WHAT YOU WILL DO: Everything from the first line down to the line containing "cam.matrix_world = Matrix.Translation(CAMP)" is to be retyped exactly, both ends included, with pictures left out.
● ● ●
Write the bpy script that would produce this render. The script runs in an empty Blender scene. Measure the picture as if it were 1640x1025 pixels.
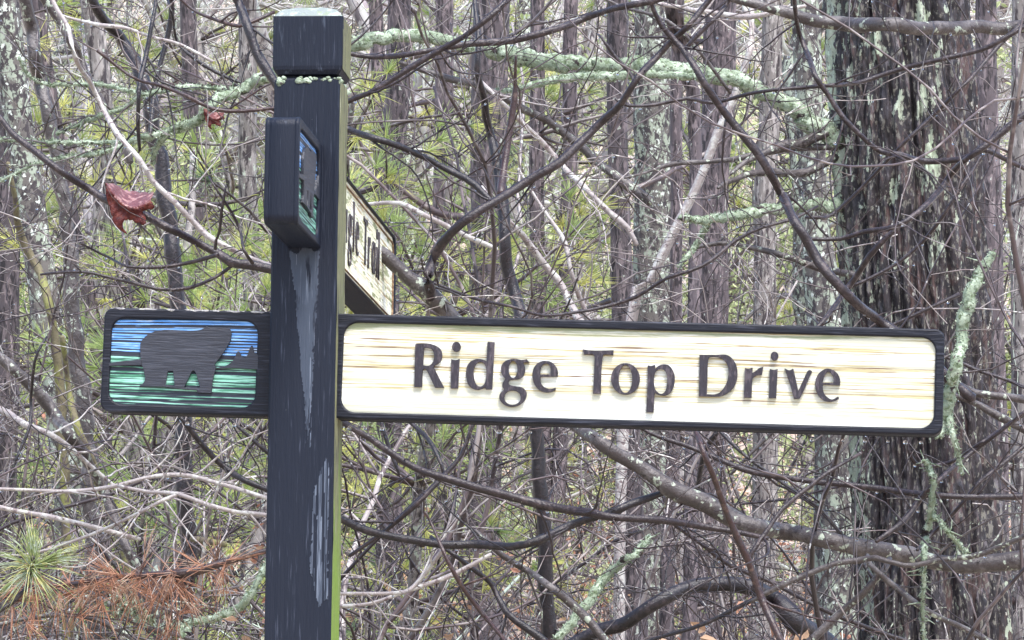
import bpy, math, random
import numpy as np
from mathutils import Vector, Matrix

SC = bpy.context.scene
COL = SC.collection
rnd = random.Random(7)
R = math.radians
W, H, F = 1640.0, 1025.0, 6650.0          # photograph size and focal length in its pixels

# ------------------------------------------------------------------ camera
cam_d = bpy.data.cameras.new('camera')
cam = bpy.data.objects.new('camera', cam_d)
COL.objects.link(cam)
SC.camera = cam
cam_d.sensor_width = 36.0
cam_d.lens = 36.0 * F / W
cam_d.clip_start = 0.1
cam_d.clip_end = 1500.0
CAMP = Vector((0.0, 0.0, 1.6))
CROT = Matrix.Rotation(R(90 + 6.8), 3, 'X') @ Matrix.Rotation(R(1.0), 3, 'Z')
cam.matrix_world = Matrix.Translation(CAMP) @ CROT.to_4x4()

# ------------------------------------------------------------------ world, sun, exposure
SUN_EL, SUN_AZ = R(62), R(158)
world = bpy.data.worlds.new('World')
SC.world = world
world.use_nodes = True
wn, wl = world.node_tree.nodes, world.node_tree.links
bg = next(n for n in wn if n.type == 'BACKGROUND')
sky = wn.new('ShaderNodeTexSky')
sky.sky_type = 'NISHITA'
sky.sun_disc = False
sky.sun_elevation = SUN_EL
sky.sun_rotation = SUN_AZ
sky.air_density = 1.0
sky.dust_density = 2.0
sky.ozone_density = 1.0
wl.new(sky.outputs[0], bg.inputs[0])
bg.inputs[1].default_value = 0.12
sun_d = bpy.data.lights.new('sun', 'SUN')
sun_d.energy = 1.5
sun_d.angle = R(14)
sun_d.color = (1.0, 0.98, 0.95)
sun = bpy.data.objects.new('sun', sun_d)
COL.objects.link(sun)
# towards the sun: azimuth measured from +Y clockwise
sd = Vector((math.sin(SUN_AZ) * math.cos(SUN_EL), math.cos(SUN_AZ) * math.cos(SUN_EL), math.sin(SUN_EL)))
sun.rotation_euler = sd.to_track_quat('Z', 'Y').to_euler()
sun.location = (0, -5, 12)
SC.view_settings.view_transform = 'Standard'
SC.view_settings.look = 'None'
SC.view_settings.exposure = 1.9
SC.view_settings.gamma = 1.0
SC.view_settings.use_curve_mapping = False
SC.cycles.max_bounces = 6
SC.cycles.diffuse_bounces = 3
SC.cycles.glossy_bounces = 2
SC.cycles.transmission_bounces = 4

# ------------------------------------------------------------------ helpers
def ray(px, py):
    return CROT @ Vector(((px - W / 2) / F, -(py - H / 2) / F, -1.0))
def at(px, py, d):
    return CAMP + ray(px, py) * d
def on_plane(px, py, p0, n):
    r = ray(px, py)
    return CAMP + r * ((p0 - CAMP).dot(n) / r.dot(n))

def tag(o, label=None, cat=None, group=None, kind=None):
    if label: o['label'] = label
    if cat: o['category'] = cat
    if group: o['group'] = group
    if kind: o['kind'] = kind
    return o
def empty(name, loc=(0, 0, 0), rz=0.0):
    o = bpy.data.objects.new(name, None)
    COL.objects.link(o)
    o.empty_display_size = 0.2
    o.location = loc
    o.rotation_euler = (0, 0, rz)
    return o
def link_mesh(name, me, parent=None, mat=None):
    if mat is not None and not me.materials:
        me.materials.append(mat)
    o = bpy.data.objects.new(name, me)
    COL.objects.link(o)
    if parent is not None:
        o.parent = parent
    return o
def copy_tree(o, parent=None):
    c = o.copy()
    COL.objects.link(c)
    if parent is not None:
        c.parent = parent
    for ch in list(o.children):
        copy_tree(ch, c)
    return c

class MB:
    """collects vertices and quads / triangles, builds one mesh"""
    def __init__(self):
        self.v, self.f3, self.f4, self.n, self.a = [], [], [], 0, []
    def add(self, v, f3=None, f4=None, attr=None):
        v = np.asarray(v, dtype=np.float64).reshape(-1, 3)
        self.v.append(v)
        if f3 is not None and len(f3): self.f3.append(np.asarray(f3, dtype=np.int64) + self.n)
        if f4 is not None and len(f4): self.f4.append(np.asarray(f4, dtype=np.int64) + self.n)
        self.a.append(np.full(len(v), 0.5) if attr is None else np.broadcast_to(np.asarray(attr, dtype=float), (len(v),)))
        self.n += len(v)
    def tube(self, pts, rad, sides=5, cap=True, attr=None, oval=1.0):
        p = np.asarray(pts, dtype=np.float64)
        n = len(p)
        if n < 2: return
        rad = np.broadcast_to(np.asarray(rad, dtype=np.float64), (n,))
        t = np.gradient(p, axis=0)
        t /= (np.linalg.norm(t, axis=1)[:, None] + 1e-12)
        up = np.array([0.0, 0.0, 1.0])
        if abs((t[:, 2]).mean()) > 0.8: up = np.array([0.0, 1.0, 0.0])
        u = np.cross(np.broadcast_to(up, t.shape), t)
        u /= (np.linalg.norm(u, axis=1)[:, None] + 1e-9)
        w = np.cross(t, u)
        a = np.linspace(0, 2 * np.pi, sides, endpoint=False)
        ca, sa = np.cos(a), np.sin(a)
        v = p[:, None, :] + rad[:, None, None] * (u[:, None, :] * ca[None, :, None] + oval * w[:, None, :] * sa[None, :, None])
        v = v.reshape(-1, 3)
        i = np.arange(n - 1)[:, None] * sides
        j = np.arange(sides)[None, :]
        k = (j + 1) % sides
        f4 = np.stack([i + j, i + k, i + k + sides, i + j + sides], -1).reshape(-1, 4)
        f3 = []
        if cap:
            v = np.vstack([v, p[:1] - t[:1] * rad[0] * .4, p[-1:] + t[-1:] * rad[-1] * .6])
            c0, c1 = n * sides, n * sides + 1
            jj = np.arange(sides); kk = (jj + 1) % sides
            f3 = np.vstack([np.stack([kk, jj, np.full(sides, c0)], -1),
                            np.stack([(n - 1) * sides + jj, (n - 1) * sides + kk, np.full(sides, c1)], -1)])
        self.add(v, f3, f4, attr)
    def mesh(self, name, mat=None, smooth=True, attr=None):
        me = bpy.data.meshes.new(name)
        v = np.vstack(self.v) if self.v else np.zeros((0, 3))
        f3 = np.vstack(self.f3) if self.f3 else np.zeros((0, 3), np.int64)
        f4 = np.vstack(self.f4) if self.f4 else np.zeros((0, 4), np.int64)
        me.vertices.add(len(v))
        me.vertices.foreach_set('co', v.astype(np.float32).ravel())
        nl = len(f3) * 3 + len(f4) * 4
        me.loops.add(nl)
        me.loops.foreach_set('vertex_index', np.concatenate([f3.ravel(), f4.ravel()]).astype(np.int32))
        me.polygons.add(len(f3) + len(f4))
        st = np.concatenate([np.arange(len(f3)) * 3, len(f3) * 3 + np.arange(len(f4)) * 4]).astype(np.int32)
        me.polygons.foreach_set('loop_start', st)
        me.polygons.foreach_set('use_smooth', np.full(len(st), smooth))
        if attr:
            at_ = me.attributes.new(attr, 'FLOAT', 'POINT')
            at_.data.foreach_set('value', np.concatenate(self.a).astype(np.float32))
        me.update(calc_edges=True)
        if mat: me.materials.append(mat)
        return me
    def obj(self, name, mat, parent=None, smooth=True, attr=None):
        return link_mesh(name, self.mesh(name, mat, smooth, attr), parent)

def set_attr(me, name, val):
    a = me.attributes.new(name, 'FLOAT', 'POINT')
    a.data.foreach_set('value', np.asarray(val, dtype=np.float32).ravel())

def _hash(i, j, k):
    h = (i * 374761393 + j * 668265263 + k * 2147483647 + 1013904223) & 0xffffffff
    h = ((h ^ (h >> 13)) * 1274126177) & 0xffffffff
    h = (h ^ (h >> 16)) & 0xffffffff
    return h / 4294967295.0
def vnoise(x, y, z=0.0):
    x, y, z = np.broadcast_arrays(np.asarray(x, float), np.asarray(y, float), np.asarray(z, float))
    xi, yi, zi = np.floor(x).astype(np.int64), np.floor(y).astype(np.int64), np.floor(z).astype(np.int64)
    fx, fy, fz = x - xi, y - yi, z - zi
    fx, fy, fz = fx * fx * (3 - 2 * fx), fy * fy * (3 - 2 * fy), fz * fz * (3 - 2 * fz)
    r = 0
    for a in (0, 1):
        for b in (0, 1):
            for c in (0, 1):
                wgt = (fx if a else 1 - fx) * (fy if b else 1 - fy) * (fz if c else 1 - fz)
                r = r + wgt * _hash(xi + a, yi + b, zi + c)
    return r
def fbm(x, y, z=0.0, o=3):
    s, a, t = 0, 1.0, 0
    for k in range(o):
        s = s + a * vnoise(np.asarray(x) * 2 ** k + 17.3 * k, np.asarray(y) * 2 ** k, np.asarray(z) * 2 ** k + 5.1 * k)
        t += a; a *= .5
    return s / t
def sstep(lo, hi, x):
    t = np.clip((x - lo) / (hi - lo), 0, 1)
    return t * t * (3 - 2 * t)

# ------------------------------------------------------------------ materials
def mat(name, base, layers=(), rough=0.6, bump=0.0, bscale=(60, 60, 60), spec=0.5, transl=None, objrand=0.0, warp=0.0, rough2=None):
    """layers: (colour, scale xyz, lo, hi[, attribute[, detail]]) mixed in order, masks from noise (times an attribute)"""
    m = bpy.data.materials.new(name)
    m.use_nodes = True
    nt = m.node_tree; N, L = nt.nodes, nt.links
    b = N['Principled BSDF']
    tc = N.new('ShaderNodeTexCoord')
    src = tc.outputs['Object']
    oi = N.new('ShaderNodeObjectInfo')
    def noise(scale, detail=4, rough_=.6):
        mp = N.new('ShaderNodeMapping'); mp.inputs['Scale'].default_value = scale
        L.new(src, mp.inputs['Vector'])
        n = N.new('ShaderNodeTexNoise'); n.noise_dimensions = '4D'
        n.inputs['Scale'].default_value = 1.0
        n.inputs['Detail'].default_value = detail
        n.inputs['Roughness'].default_value = rough_
        n.inputs['Distortion'].default_value = warp
        L.new(mp.outputs[0], n.inputs['Vector'])
        mm = N.new('ShaderNodeMath'); mm.operation = 'MULTIPLY'; mm.inputs[1].default_value = 37.0
        L.new(oi.outputs['Random'], mm.inputs[0]); L.new(mm.outputs[0], n.inputs['W'])
        st = N.new('ShaderNodeMapRange'); st.clamp = False          # spread the noise over 0..1
        st.inputs['From Min'].default_value = .22; st.inputs['From Max'].default_value = .78
        L.new(n.outputs['Fac'], st.inputs['Value'])
        return st.outputs[0]
    rgb = N.new('ShaderNodeRGB'); rgb.outputs[0].default_value = (*base, 1)
    cur = rgb.outputs[0]
    first = None
    for ly in layers:
        colr, sc_, lo, hi = ly[:4]
        at_ = ly[4] if len(ly) > 4 else None
        det = ly[5] if len(ly) > 5 else 4
        mr = N.new('ShaderNodeMapRange'); mr.interpolation_type = 'SMOOTHSTEP'
        mr.inputs['From Min'].default_value = lo; mr.inputs['From Max'].default_value = hi
        if at_:
            an = N.new('ShaderNodeAttribute'); an.attribute_name = at_
            if sc_ is None:
                L.new(an.outputs['Fac'], mr.inputs['Value'])
            else:
                ml = N.new('ShaderNodeMath'); ml.operation = 'ADD'
                L.new(an.outputs['Fac'], ml.inputs[0]); L.new(noise(sc_, det), ml.inputs[1])
                L.new(ml.outputs[0], mr.inputs['Value'])
        else:
            L.new(noise(sc_, det), mr.inputs['Value'])
        if first is None: first = mr.outputs[0]
        mx = N.new('ShaderNodeMix'); mx.data_type = 'RGBA'
        L.new(mr.outputs[0], mx.inputs['Factor']); L.new(cur, mx.inputs['A'])
        mx.inputs['B'].default_value = (*colr, 1)
        cur = mx.outputs['Result']
    if objrand:
        hs = N.new('ShaderNodeHueSaturation')
        mr = N.new('ShaderNodeMapRange')
        mr.inputs['To Min'].default_value = 1 - objrand; mr.inputs['To Max'].default_value = 1 + objrand
        L.new(oi.outputs['Random'], mr.inputs['Value']); L.new(mr.outputs[0], hs.inputs['Value'])
        L.new(cur, hs.inputs['Color']); cur = hs.outputs[0]
    L.new(cur, b.inputs['Base Color'])
    b.inputs['Roughness'].default_value = rough
    if rough2 is not None and first is not None:
        mr = N.new('ShaderNodeMapRange')
        mr.inputs['To Min'].default_value = rough; mr.inputs['To Max'].default_value = rough2
        L.new(first, mr.inputs['Value']); L.new(mr.outputs[0], b.inputs['Roughness'])
    b.inputs['Specular IOR Level'].default_value = spec
    if bump:
        bp = N.new('ShaderNodeBump'); bp.inputs['Strength'].default_value = bump; bp.inputs['Distance'].default_value = 0.004
        L.new(noise(bscale, 5), bp.inputs['Height']); L.new(bp.outputs[0], b.inputs['Normal'])
    if transl:
        b.inputs['Transmission Weight'].default_value = 0
        tr = N.new('ShaderNodeBsdfTranslucent'); L.new(cur, tr.inputs[0])
        ms = N.new('ShaderNodeMixShader'); ms.inputs[0].default_value = transl
        L.new(b.outputs[0], ms.inputs[1]); L.new(tr.outputs[0], ms.inputs[2])
        out = next(n for n in N if n.type == 'OUTPUT_MATERIAL')
        L.new(ms.outputs[0], out.inputs['Surface'])
    return m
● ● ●
RIGHT ANSWER:
Write the bpy script that would produce this render. The script runs in an empty Blender scene. Measure the picture as if it were 1640x1025 pixels.
import bpy, math, random
import numpy as np
from mathutils import Vector, Matrix

SC = bpy.context.scene
COL = SC.collection
rnd = random.Random(7)
R = math.radians
W, H, F = 1640.0, 1025.0, 6650.0          # photograph size and focal length in its pixels

# ------------------------------------------------------------------ camera
cam_d = bpy.data.cameras.new('camera')
cam = bpy.data.objects.new('camera', cam_d)
COL.objects.link(cam)
SC.camera = cam
cam_d.sensor_width = 36.0
cam_d.lens = 36.0 * F / W
cam_d.clip_start = 0.1
cam_d.clip_end = 1500.0
CAMP = Vector((0.0, 0.0, 1.6))
CROT = Matrix.Rotation(R(90 + 6.8), 3, 'X') @ Matrix.Rotation(R(1.0), 3, 'Z')
cam.matrix_world = Matrix.Translation(CAMP) @ CROT.to_4x4()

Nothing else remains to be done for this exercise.